→ **Aim**:
Copy each line below that includes "nobj".

═══ Data provided ═══

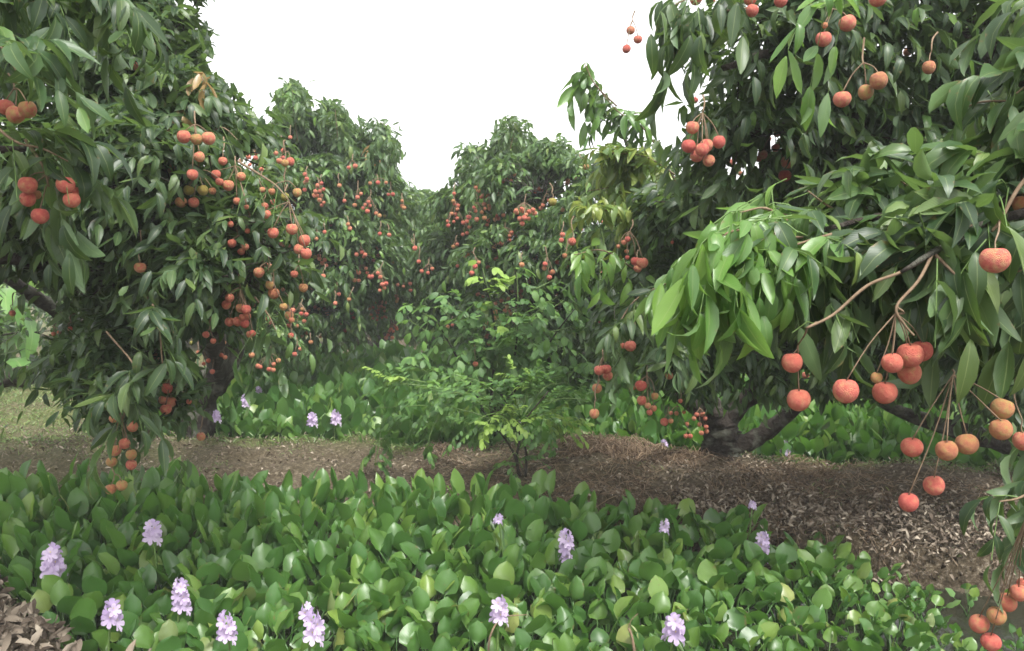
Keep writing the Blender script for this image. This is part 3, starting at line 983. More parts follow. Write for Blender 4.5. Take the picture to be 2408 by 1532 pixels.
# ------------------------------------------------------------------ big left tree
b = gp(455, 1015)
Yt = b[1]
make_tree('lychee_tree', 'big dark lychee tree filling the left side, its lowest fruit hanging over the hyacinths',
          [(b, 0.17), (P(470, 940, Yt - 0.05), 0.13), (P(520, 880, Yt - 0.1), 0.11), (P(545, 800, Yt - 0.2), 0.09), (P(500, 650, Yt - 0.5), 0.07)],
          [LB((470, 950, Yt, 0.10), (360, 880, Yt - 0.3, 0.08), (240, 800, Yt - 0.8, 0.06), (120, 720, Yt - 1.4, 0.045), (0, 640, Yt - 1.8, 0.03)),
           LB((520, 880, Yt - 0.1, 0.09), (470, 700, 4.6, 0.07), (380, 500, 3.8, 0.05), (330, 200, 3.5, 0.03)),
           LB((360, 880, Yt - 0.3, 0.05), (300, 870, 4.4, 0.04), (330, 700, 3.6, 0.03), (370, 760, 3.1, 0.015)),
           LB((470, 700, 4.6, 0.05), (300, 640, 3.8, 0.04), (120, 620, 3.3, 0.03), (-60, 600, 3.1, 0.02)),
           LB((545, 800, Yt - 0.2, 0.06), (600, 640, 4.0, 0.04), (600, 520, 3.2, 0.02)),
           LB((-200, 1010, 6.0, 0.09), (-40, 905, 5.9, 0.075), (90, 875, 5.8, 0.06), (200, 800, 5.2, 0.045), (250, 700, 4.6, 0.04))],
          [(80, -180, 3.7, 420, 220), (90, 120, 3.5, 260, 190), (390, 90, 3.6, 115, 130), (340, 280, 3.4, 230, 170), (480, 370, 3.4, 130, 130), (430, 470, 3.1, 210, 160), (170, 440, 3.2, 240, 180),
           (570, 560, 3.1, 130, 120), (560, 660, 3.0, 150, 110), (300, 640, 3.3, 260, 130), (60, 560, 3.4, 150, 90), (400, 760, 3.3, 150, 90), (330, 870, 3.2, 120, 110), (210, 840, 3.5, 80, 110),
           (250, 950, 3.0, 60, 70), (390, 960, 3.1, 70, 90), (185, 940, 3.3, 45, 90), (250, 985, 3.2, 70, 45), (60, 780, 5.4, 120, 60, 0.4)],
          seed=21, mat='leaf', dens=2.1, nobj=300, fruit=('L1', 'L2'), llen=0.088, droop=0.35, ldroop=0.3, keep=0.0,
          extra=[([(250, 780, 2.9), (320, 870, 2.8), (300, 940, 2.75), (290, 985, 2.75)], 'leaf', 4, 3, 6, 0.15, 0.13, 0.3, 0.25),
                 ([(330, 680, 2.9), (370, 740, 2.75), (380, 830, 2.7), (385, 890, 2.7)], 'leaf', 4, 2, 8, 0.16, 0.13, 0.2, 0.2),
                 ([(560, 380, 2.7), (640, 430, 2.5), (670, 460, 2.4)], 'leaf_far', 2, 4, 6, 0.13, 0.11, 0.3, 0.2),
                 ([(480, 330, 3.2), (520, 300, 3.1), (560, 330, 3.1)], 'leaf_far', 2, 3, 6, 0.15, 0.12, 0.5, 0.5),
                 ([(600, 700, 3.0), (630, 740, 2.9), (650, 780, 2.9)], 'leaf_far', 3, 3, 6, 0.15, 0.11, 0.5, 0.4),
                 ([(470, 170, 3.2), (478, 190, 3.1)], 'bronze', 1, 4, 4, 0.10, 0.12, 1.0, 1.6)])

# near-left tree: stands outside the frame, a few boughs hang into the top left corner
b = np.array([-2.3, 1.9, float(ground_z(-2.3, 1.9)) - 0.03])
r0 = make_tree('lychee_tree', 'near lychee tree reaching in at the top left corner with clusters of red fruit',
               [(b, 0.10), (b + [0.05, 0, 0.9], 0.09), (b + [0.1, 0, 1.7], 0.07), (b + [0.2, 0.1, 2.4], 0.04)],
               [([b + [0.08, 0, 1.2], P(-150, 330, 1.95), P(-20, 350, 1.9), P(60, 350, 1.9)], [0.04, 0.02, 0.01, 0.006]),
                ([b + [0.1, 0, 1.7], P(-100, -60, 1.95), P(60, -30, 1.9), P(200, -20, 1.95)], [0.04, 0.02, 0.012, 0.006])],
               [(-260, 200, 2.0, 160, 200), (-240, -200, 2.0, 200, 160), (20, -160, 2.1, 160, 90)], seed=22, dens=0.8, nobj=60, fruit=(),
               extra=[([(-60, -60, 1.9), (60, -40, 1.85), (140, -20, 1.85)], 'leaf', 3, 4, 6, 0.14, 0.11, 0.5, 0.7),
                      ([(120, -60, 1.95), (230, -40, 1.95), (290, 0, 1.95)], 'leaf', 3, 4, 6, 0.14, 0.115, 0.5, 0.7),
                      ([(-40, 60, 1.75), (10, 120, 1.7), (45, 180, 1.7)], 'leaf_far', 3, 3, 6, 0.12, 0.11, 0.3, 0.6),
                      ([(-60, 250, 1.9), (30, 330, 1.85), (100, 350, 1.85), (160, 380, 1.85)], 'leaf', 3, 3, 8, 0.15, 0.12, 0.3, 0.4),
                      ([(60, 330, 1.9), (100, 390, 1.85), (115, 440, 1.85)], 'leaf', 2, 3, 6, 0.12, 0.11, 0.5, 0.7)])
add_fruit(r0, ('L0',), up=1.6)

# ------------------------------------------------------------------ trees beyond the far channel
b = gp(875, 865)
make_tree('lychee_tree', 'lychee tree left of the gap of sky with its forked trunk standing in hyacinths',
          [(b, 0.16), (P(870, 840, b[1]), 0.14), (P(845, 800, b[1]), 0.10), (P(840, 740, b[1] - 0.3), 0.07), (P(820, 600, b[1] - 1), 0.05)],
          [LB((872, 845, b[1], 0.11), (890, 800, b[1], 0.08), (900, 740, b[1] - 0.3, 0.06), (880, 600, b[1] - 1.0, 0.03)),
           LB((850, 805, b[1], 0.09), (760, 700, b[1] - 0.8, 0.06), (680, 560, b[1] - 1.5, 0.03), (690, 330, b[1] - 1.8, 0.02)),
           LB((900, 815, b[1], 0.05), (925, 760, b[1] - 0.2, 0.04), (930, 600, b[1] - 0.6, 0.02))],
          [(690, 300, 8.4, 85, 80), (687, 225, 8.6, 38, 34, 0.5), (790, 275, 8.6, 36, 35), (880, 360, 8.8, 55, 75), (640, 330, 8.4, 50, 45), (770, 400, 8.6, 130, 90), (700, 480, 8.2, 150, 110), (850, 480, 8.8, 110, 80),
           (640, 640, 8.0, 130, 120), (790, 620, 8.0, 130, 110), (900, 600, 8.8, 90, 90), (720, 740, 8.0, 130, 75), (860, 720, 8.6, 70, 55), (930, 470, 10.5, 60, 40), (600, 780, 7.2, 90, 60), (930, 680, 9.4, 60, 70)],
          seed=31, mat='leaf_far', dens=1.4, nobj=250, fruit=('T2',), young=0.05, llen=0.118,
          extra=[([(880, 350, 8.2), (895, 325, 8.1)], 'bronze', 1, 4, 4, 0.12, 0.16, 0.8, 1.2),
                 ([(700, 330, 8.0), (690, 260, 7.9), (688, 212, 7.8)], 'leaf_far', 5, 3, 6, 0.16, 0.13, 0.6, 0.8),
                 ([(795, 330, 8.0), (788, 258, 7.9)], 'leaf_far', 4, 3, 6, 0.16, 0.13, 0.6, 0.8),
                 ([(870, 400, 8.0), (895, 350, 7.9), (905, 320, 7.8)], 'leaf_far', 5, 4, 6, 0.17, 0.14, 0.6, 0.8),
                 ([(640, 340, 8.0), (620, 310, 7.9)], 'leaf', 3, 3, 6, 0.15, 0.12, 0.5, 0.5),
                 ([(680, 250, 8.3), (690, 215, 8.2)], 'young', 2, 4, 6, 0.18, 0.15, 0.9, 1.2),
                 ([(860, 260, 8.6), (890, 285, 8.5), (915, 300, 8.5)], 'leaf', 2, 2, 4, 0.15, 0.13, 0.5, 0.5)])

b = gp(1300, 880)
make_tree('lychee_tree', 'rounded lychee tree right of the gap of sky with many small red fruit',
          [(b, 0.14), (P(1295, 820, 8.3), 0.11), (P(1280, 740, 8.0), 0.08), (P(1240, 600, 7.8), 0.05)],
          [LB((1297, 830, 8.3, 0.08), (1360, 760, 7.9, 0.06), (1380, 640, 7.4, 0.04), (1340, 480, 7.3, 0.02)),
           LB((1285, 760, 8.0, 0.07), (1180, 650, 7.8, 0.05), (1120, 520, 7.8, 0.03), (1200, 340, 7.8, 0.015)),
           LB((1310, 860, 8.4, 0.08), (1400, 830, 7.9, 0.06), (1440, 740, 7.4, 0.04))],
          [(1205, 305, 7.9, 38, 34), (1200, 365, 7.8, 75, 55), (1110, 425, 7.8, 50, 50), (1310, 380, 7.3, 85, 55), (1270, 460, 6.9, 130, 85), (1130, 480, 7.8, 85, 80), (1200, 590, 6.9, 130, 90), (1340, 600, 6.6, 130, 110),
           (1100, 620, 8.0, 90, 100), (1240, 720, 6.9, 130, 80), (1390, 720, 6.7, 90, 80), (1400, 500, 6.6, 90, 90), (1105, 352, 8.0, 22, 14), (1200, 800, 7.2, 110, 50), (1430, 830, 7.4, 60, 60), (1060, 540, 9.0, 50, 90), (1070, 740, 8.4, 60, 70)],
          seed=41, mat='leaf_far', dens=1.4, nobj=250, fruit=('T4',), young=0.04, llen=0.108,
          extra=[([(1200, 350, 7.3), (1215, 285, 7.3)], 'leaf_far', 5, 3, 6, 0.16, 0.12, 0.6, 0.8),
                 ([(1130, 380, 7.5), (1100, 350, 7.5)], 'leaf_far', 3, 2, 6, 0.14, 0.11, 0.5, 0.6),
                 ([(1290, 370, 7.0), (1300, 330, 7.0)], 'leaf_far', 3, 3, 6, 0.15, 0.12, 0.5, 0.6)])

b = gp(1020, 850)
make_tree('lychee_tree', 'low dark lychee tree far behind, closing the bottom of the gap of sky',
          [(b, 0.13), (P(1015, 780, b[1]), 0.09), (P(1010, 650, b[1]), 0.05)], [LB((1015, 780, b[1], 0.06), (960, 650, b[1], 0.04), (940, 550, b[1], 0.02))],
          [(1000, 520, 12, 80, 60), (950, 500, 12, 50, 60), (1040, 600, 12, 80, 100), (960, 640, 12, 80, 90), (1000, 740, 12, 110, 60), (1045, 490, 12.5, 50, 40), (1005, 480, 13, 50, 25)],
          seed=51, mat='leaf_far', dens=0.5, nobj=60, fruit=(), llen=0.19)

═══

→ **Answer to the task**:
          seed=21, mat='leaf', dens=2.1, nobj=300, fruit=('L1', 'L2'), llen=0.088, droop=0.35, ldroop=0.3, keep=0.0,
               [(-260, 200, 2.0, 160, 200), (-240, -200, 2.0, 200, 160), (20, -160, 2.1, 160, 90)], seed=22, dens=0.8, nobj=60, fruit=(),
          seed=31, mat='leaf_far', dens=1.4, nobj=250, fruit=('T2',), young=0.05, llen=0.118,
          seed=41, mat='leaf_far', dens=1.4, nobj=250, fruit=('T4',), young=0.04, llen=0.108,
          seed=51, mat='leaf_far', dens=0.5, nobj=60, fruit=(), llen=0.19)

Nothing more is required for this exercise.